*YOUR GOAL:*
Print nothing but the lines from the start of the listing below through the line that contains "915, 36, 1.2]]". Do not include the pictures.

## begin

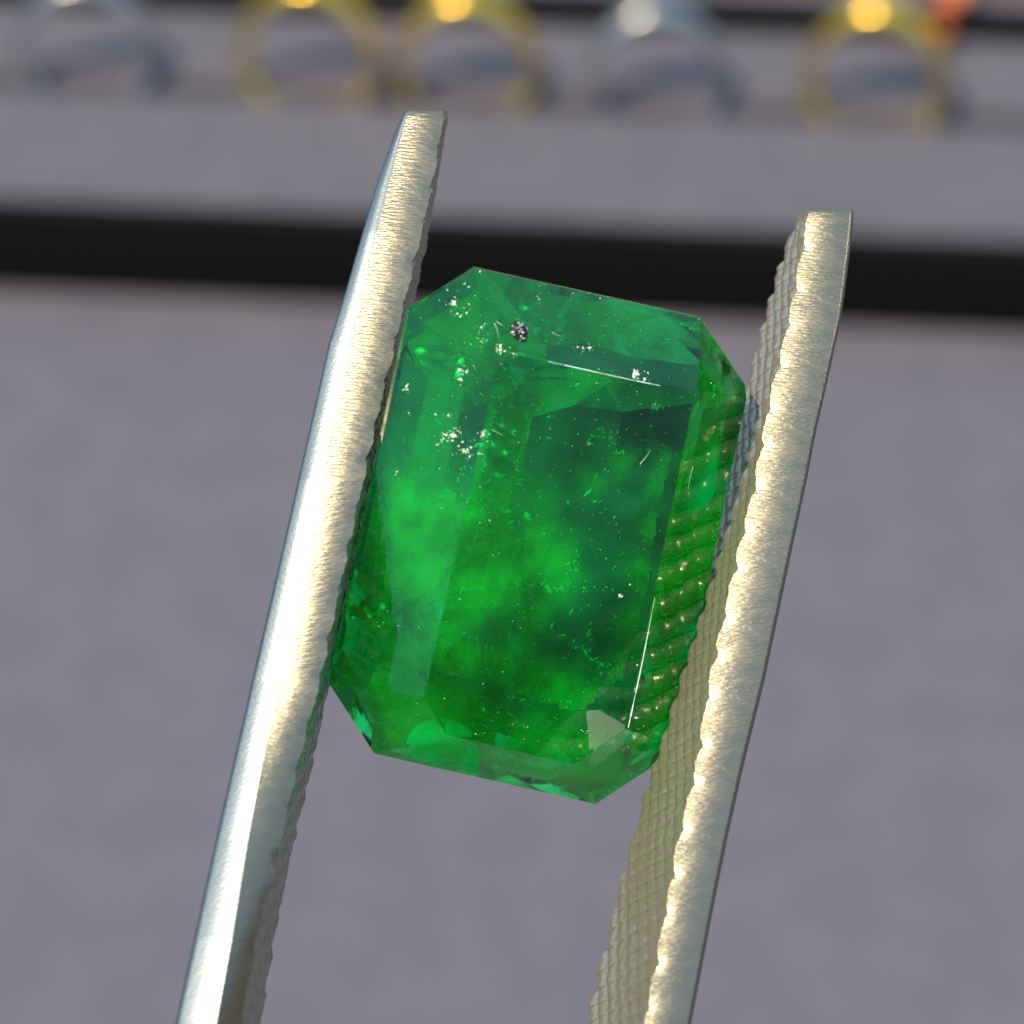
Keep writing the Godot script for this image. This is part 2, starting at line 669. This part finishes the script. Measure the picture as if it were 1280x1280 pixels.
# where cloud films also paint the stone bright: middle x, y and reach in the photograph's pixels, strength
const GLOW_CLOUDS := [[500, 640, 60, 1.6], [545, 690, 65, 1.7], [470, 760, 45, 1.2], [455, 860, 45, 1.2], [610, 750, 60, 1.1], [670, 670, 36, 0.8], [590, 935, 55, 1.3], [510, 900, 45, 1.0], [690, 970, 50, 1.4],
	[868, 740, 30, 1.6], [892, 640, 30, 1.6], [905, 560, 26, 1.2], [850, 830, 30, 1.6], [838, 920, 34, 1.8], [915, 500, 26, 0.7], [700, 575, 40, 0.2], [760, 540, 20, 0.6], [560, 420, 60, 0.18], [700, 400, 80, 0.08],
	[700, 715, 22, 1.2], [640, 590, 36, 0.5], [440, 720, 36, 0.9], [500, 520, 45, 0.3], [745, 985, 40, 1.4], [790, 690, 30, 0.12], [620, 980, 40, 1.2], [540, 960, 40, 1.2], [475, 915, 36, 1.2]]


# green film added to brighten the lower and right-hand crown, hiding the jaw behind
const RIM_GLOW := [[912, 520, 22, 0.25], [900, 570, 24, 0.45], [888, 620, 26, 1.0], [878, 670, 26, 0.9], [868, 720, 28, 0.9], [858, 770, 28, 0.8], [850, 820, 26, 0.8], [842, 870, 24, 0.7], [832, 920, 26, 1.0], [770, 975, 28, 0.8], [720, 980, 30, 0.9], [660, 968, 30, 0.7],
	[600, 950, 30, 0.9], [540, 935, 30, 0.8], [480, 925, 26, 0.9], [440, 870, 24, 0.7], [450, 800, 22, 0.4]]


func cloudiness(x: float, y: float, list: Array) -> float:
	var sum := 0.0
	for c in list:
		sum += c[3] * exp(-(pow(x - c[0], 2.0) + pow(y - c[1], 2.0)) / (c[2] * c[2]))
	return sum


func film(t: Node3D, far: int, share: float, most: float, least: float, list: Array, look: Material) -> void:
	var hub := Vector3(0.0, 0.0, -0.7)
	var n := 72
	var spot := []
	var uv := []
	var tint := []
	var shift := Vector2(rng.randf(), rng.randf())
	for i in n + 1:
		for j in n + 1:
			var x := lerpf(400.0, 945.0, float(j) / n)
			var y := lerpf(325.0, 1015.0, float(i) / n)
			var h := on_stone(x, y, far == 1)
			var p: Vector3 = h[0]
			var good: bool = facets.all(func(pl): return p.dot(pl[0]) < pl[1] + 0.02)
			var w := 1.0 + 0.03 * sin(x * 0.021 + share * 9.0) * sin(y * 0.017 + share * 17.0)
			spot.append(hub + (p - hub) * share * w if good else null)
			uv.append(Vector2(x, y + 0.25 * x) / Vector2(620.0, 760.0) + shift)
			tint.append(Color(1, 1, 1, clampf(least + most * cloudiness(x, y, list), 0.0, 0.95)))
	var st := SurfaceTool.new()
	st.begin(Mesh.PRIMITIVE_TRIANGLES)
	for i in n:
		for j in n:
			var c: int = i * (n + 1) + j
			if spot[c] != null and spot[c + 1] != null and spot[c + n + 1] != null and spot[c + n + 2] != null:
				for q in [c, c + 1, c + n + 1, c + 1, c + n + 2, c + n + 1]:
					st.set_uv(uv[q])
					st.set_color(tint[q])
					st.add_vertex(spot[q] * MM)
	st.index()
	st.generate_normals()
	put("glow_cloud", st.commit(), look, t)


func on_stone(px: float, py: float, far := false) -> Array:        # [point, normal] in the stone's axes (mm) where that spot of the picture meets its surface
	var f := stone_frame().affine_inverse()
	var o := f * cam.position / MM
	var d := (f.basis * ray(px, py)).normalized()
	var best := 1e9 if far else -1e9
	var n := Vector3.BACK
	for s in facets:
		var k: float = d.dot(s[0])
		if far and k > 1e-6 and (s[1] - o.dot(s[0])) / k < best:
			best = (s[1] - o.dot(s[0])) / k
			n = s[0]
		if far:
			continue
		if k < -1e-6:
			var q: float = (s[1] - o.dot(s[0])) / k
			if q > best:
				best = q
				n = s[0]
	return [o + d * best, n]


func shard(st: SurfaceTool, p: Vector3, n: Vector3, r: float, long := 1.0) -> void:   # a small splinter lying on a face
	var u := n.cross(Vector3(rng.randf() - 0.5, rng.randf() - 0.5, rng.randf() - 0.5)).normalized()
	var v := n.cross(u)
	var k := 3 + rng.randi() % 3
	var base := []
	for i in k:
		var an := TAU * i / k + rng.randf_range(-0.5, 0.5)
		base.append(p + (u * cos(an) * long + v * sin(an)) * r * rng.randf_range(0.5, 1.2))
	var top := p + n * r * rng.randf_range(0.25, 0.6) + u * rng.randf_range(-0.3, 0.3) * r
	for i in k:
		for q in [base[i], base[(i + 1) % k], top]:
			st.add_vertex(q * MM)


func lies(p: Vector3) -> bool:                     # whether that point is on the stone and not beside it
	return facets.all(func(pl): return p.dot(pl[0]) < pl[1] + 0.01)


func begin() -> SurfaceTool:
	var st := SurfaceTool.new()
	st.begin(Mesh.PRIMITIVE_TRIANGLES)
	st.set_smooth_group(-1)
	return st


func bar(st: SurfaceTool, a: Vector3, b: Vector3, n: Vector3, w0: float, w1: float) -> void:      # a thin three-sided sliver lying on a face
	var side := (b - a).cross(n).normalized()
	var p := [a + side * w0, a - side * w0, a + n * w0]
	var q := [b + side * w1, b - side * w1, b + n * w1]
	for i in 3:
		var j := (i + 1) % 3
		for x in [p[i], p[j], q[j], p[i], q[j], q[i]]:
			st.add_vertex(x * MM)


func blemishes(t: Node3D) -> void:
	# chipped patches: x, y, count, spread (px), size (mm)
	var st := begin()
	for c in [[566, 380, 26, 11, 0.030], [580, 392, 12, 12, 0.02], [575, 465, 16, 9, 0.028], [508, 487, 8, 6, 0.03], [565, 545, 34, 14, 0.03], [580, 563, 30, 12, 0.026], [552, 552, 12, 10, 0.024],
			[603, 545, 16, 7, 0.03], [601, 567, 10, 6, 0.02], [795, 467, 26, 8, 0.034], [806, 474, 12, 6, 0.03], [737, 435, 14, 7, 0.024], [721, 436, 6, 5, 0.02], [775, 745, 8, 3, 0.026], [497, 592, 4, 4, 0.022],
			[605, 428, 14, 16, 0.018], [600, 410, 16, 14, 0.016], [625, 437, 16, 5, 0.026], [640, 442, 10, 10, 0.02], [595, 455, 8, 14, 0.016], [560, 520, 10, 14, 0.016], [798, 832, 3, 3, 0.024], [771, 870, 2, 2, 0.02],
			[673, 368, 8, 10, 0.018], [715, 367, 7, 8, 0.02], [750, 372, 5, 10, 0.018], [600, 340, 3, 3, 0.03], [580, 355, 6, 8, 0.016], [876, 400, 6, 6, 0.02], [733, 915, 10, 8, 0.016], [640, 905, 12, 18, 0.012]]:
		for i in c[2]:
			var a := rng.randf() * TAU
			var r: float = absf(rng.randfn(0.0, 0.62)) * c[3]
			var h := on_stone(c[0] + cos(a) * r, c[1] + sin(a) * r)
			if lies(h[0]):
				shard(st, h[0], h[1], c[4] * rng.randf_range(0.25, 0.8) * (1.8 if rng.randf() < 0.15 else 1.0), rng.randf_range(0.6, 2.4))
	for i in 170:                                                # dust
		var h := on_stone(rng.randf_range(440, 900), rng.randf_range(360, 970))
		if lies(h[0]):
			shard(st, h[0], h[1], 0.017 * rng.randf_range(0.3, 1.0) * (1.0 if rng.randf() < 0.8 else 1.6))
	st.generate_normals()
	put("surface_chips", st.commit(), M.chip, t).set_meta("kind", "stuff")
	# scratches and slivers, each a part
	for l in [[618, 404, 624, 423], [621, 402, 630, 408], [690, 415, 703, 421], [866, 583, 860, 612], [800, 580, 814, 562], [615, 537, 629, 545]]:
		var a := on_stone(l[0], l[1])
		var b := on_stone(l[2], l[3])
		var s := begin()
		var m: Vector3 = (a[0] as Vector3).lerp(b[0], rng.randf_range(0.35, 0.65)) + (a[1] as Vector3).cross((b[0] - a[0]) as Vector3) * rng.randf_range(-0.12, 0.12)
		bar(s, a[0], m, a[1], 0.0055, 0.003)
		bar(s, m, b[0], a[1], 0.0032, 0.001)
		s.generate_normals()
		put("scratch", s.commit(), M.chip, t)
	# glints on the worn table edges, laid on as pale slivers
	for l in [[623, 436, 690, 451, 0.020, 0.014], [690, 451, 790, 473, 0.014, 0.022], [790, 473, 825, 480, 0.02, 0.012], [785, 906, 803, 822, 0.030, 0.022], [803, 822, 818, 745, 0.022, 0.008]]:
		var a := on_stone(l[0], l[1] + 2.0)
		var b := on_stone(l[2], l[3] + 2.0)
		var s := begin()
		var parts := 6
		for k in parts:
			var p: Vector3 = (a[0] as Vector3).lerp(b[0], (k - rng.randf() * 0.1) / parts)
			var q: Vector3 = (a[0] as Vector3).lerp(b[0], (k + 1.0 - rng.randf() * 0.05) / parts)
			var w0: float = lerpf(l[4], l[5], k / float(parts)) * rng.randf_range(0.35, 1.0)
			bar(s, p + a[1] * 0.012, q + a[1] * 0.012, a[1], w0, w0 * rng.randf_range(0.4, 1.2))
		s.generate_normals()
		put("edge_glint", s.commit(), M.glint, t)
	# a dark mineral grain with glittering faces, set in the crown
	var h := on_stone(649, 415)
	var d := begin()
	var grid := []
	for i in 6:
		for j in 7:
			var el := PI * i / 5.0
			var az := TAU * j / 7.0
			var r := 0.235 * (1.0 + rng.randf_range(-0.22, 0.20))
			grid.append(Vector3(sin(el) * cos(az) * 0.95, sin(el) * sin(az) * 1.1, cos(el) * 0.5) * r)
	var face := Basis(Quaternion(Vector3.BACK, h[1]))
	for i in 5:
		for j in 7:
			var k := (j + 1) % 7
			for x in [grid[i * 7 + j], grid[i * 7 + k], grid[i * 7 + 7 + k], grid[i * 7 + j], grid[i * 7 + 7 + k], grid[i * 7 + 7 + j]]:
				d.add_vertex((h[0] + face * x) * MM)
	d.generate_normals()
	var grain := put("dark_grain", d.commit(), M.mineral, t)
	var gl := begin()
	for i in 46:
		var az := rng.randf() * TAU
		var el := rng.randf() * 1.15
		var q := Vector3(sin(el) * cos(az) * 0.95, sin(el) * sin(az) * 1.1, cos(el) * 0.5) * 0.235
		shard(gl, h[0] + face * q, face * Vector3(q.x, q.y, q.z * 3.0).normalized(), rng.randf_range(0.014, 0.042))
	gl.generate_normals()
	put("glitter", gl.commit(), M.glitter, grain).set_meta("kind", "stuff")
	# pale film painting a facet's reflection at the table corner
	var ch := begin()
	var edge := [Vector2(733, 889), Vector2(748, 887), Vector2(789, 911), Vector2(776, 934), Vector2(738, 962)]
	var hub := Vector2(757, 916)
	for i in edge.size():
		for a in 6:
			for b in 6:
				var c := []
				for q in [[a, b], [a + 1, b], [a + 1, b + 1], [a, b + 1]]:
					var w: Vector2 = hub.lerp((edge[i] as Vector2).lerp(edge[(i + 1) % edge.size()], q[1] / 6.0), q[0] / 6.0)
					var x := on_stone(w.x, w.y)
					c.append((x[0] as Vector3) + (x[1] as Vector3) * (0.008 + 0.02 * (1.0 - q[0] / 6.0)))
				for x in [c[0], c[2], c[1], c[0], c[3], c[2]]:
					ch.add_vertex(x * MM)
	ch.generate_normals()
	put("corner_reflection", ch.commit(), M.facet_shine, t)
	# pinpoints and needles inside, plus bright flashes put in as pale flakes
	var pin := begin()
	var made := 0
	while made < 520:
		var p := Vector3(rng.randf_range(-4, 4), rng.randf_range(-5.5, 5.5), rng.randf_range(-3.5, 1.3))
		var inside := true
		for s in facets:
			if p.dot(s[0]) > s[1] - 0.15:
				inside = false
		if inside:
			made += 1
			shard(pin, p, Vector3(rng.randf_range(-1, 1), rng.randf_range(-1, 1), 1).normalized(), rng.randf_range(0.012, 0.04), 1.0 if rng.randf() < 0.8 else 3.5)
	for l in [[560, 744, 640, 738, 26], [640, 738, 782, 744, 40], [625, 892, 722, 899, 22], [580, 640, 640, 632, 16], [575, 693, 603, 645, 16], [745, 780, 742, 830, 14], [760, 520, 790, 560, 18], [630, 470, 560, 600, 26], [700, 800, 790, 870, 30], [560, 800, 640, 850, 22], [640, 500, 650, 720, 20]]:
		for k in l[4]:
			var w := rng.randf()
			var hp := on_stone(lerpf(l[0], l[2], w) + rng.randfn(0, 3.0), lerpf(l[1], l[3], w) + rng.randfn(0, 3.0))
			shard(pin, Vector3(0, 0, -0.7) + (hp[0] + Vector3(0, 0, 0.7)) * 0.90, hp[1], rng.randf_range(0.012, 0.035), 1.0 if rng.randf() < 0.6 else 3.5)
	for l in [[515, 633, 5, 8], [750, 535, 5, 9], [776, 530, 4, 6], [598, 930, 7, 14], [715, 715, 8, 12], [833, 938, 5, 8], [896, 660, 4, 8], [470, 690, 4, 10], [428, 838, 3, 6], [680, 735, 5, 12], [760, 850, 5, 10], [835, 490, 3, 6], [905, 468, 3, 5], [745, 955, 4, 7], [650, 640, 5, 16], [615, 600, 4, 14]]:
		for k in l[2]:
			var hp := on_stone(l[0] + rng.randfn(0, 0.6) * l[3], l[1] + rng.randfn(0, 0.6) * l[3])
			if lies(hp[0]):
				shard(pin, Vector3(0, 0, -0.7) + (hp[0] + Vector3(0, 0, 0.7)) * rng.randf_range(0.86, 0.94), (hp[1] + Vector3(rng.randf_range(-0.5, 0.5), rng.randf_range(-0.5, 0.5), 0)).normalized(), rng.randf_range(0.025, 0.075), rng.randf_range(0.8, 2.5))
	pin.generate_normals()
	put("inclusions_and_flashes", pin.commit(), M.pin, t).set_meta("kind", "stuff")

## end

*TASK OUTPUT:*
Keep writing the Godot script for this image. This is part 2, starting at line 669. This part finishes the script. Measure the picture as if it were 1280x1280 pixels.
# where cloud films also paint the stone bright: middle x, y and reach in the photograph's pixels, strength
const GLOW_CLOUDS := [[500, 640, 60, 1.6], [545, 690, 65, 1.7], [470, 760, 45, 1.2], [455, 860, 45, 1.2], [610, 750, 60, 1.1], [670, 670, 36, 0.8], [590, 935, 55, 1.3], [510, 900, 45, 1.0], [690, 970, 50, 1.4],
	[868, 740, 30, 1.6], [892, 640, 30, 1.6], [905, 560, 26, 1.2], [850, 830, 30, 1.6], [838, 920, 34, 1.8], [915, 500, 26, 0.7], [700, 575, 40, 0.2], [760, 540, 20, 0.6], [560, 420, 60, 0.18], [700, 400, 80, 0.08],
	[700, 715, 22, 1.2], [640, 590, 36, 0.5], [440, 720, 36, 0.9], [500, 520, 45, 0.3], [745, 985, 40, 1.4], [790, 690, 30, 0.12], [620, 980, 40, 1.2], [540, 960, 40, 1.2], [475, 915, 36, 1.2]]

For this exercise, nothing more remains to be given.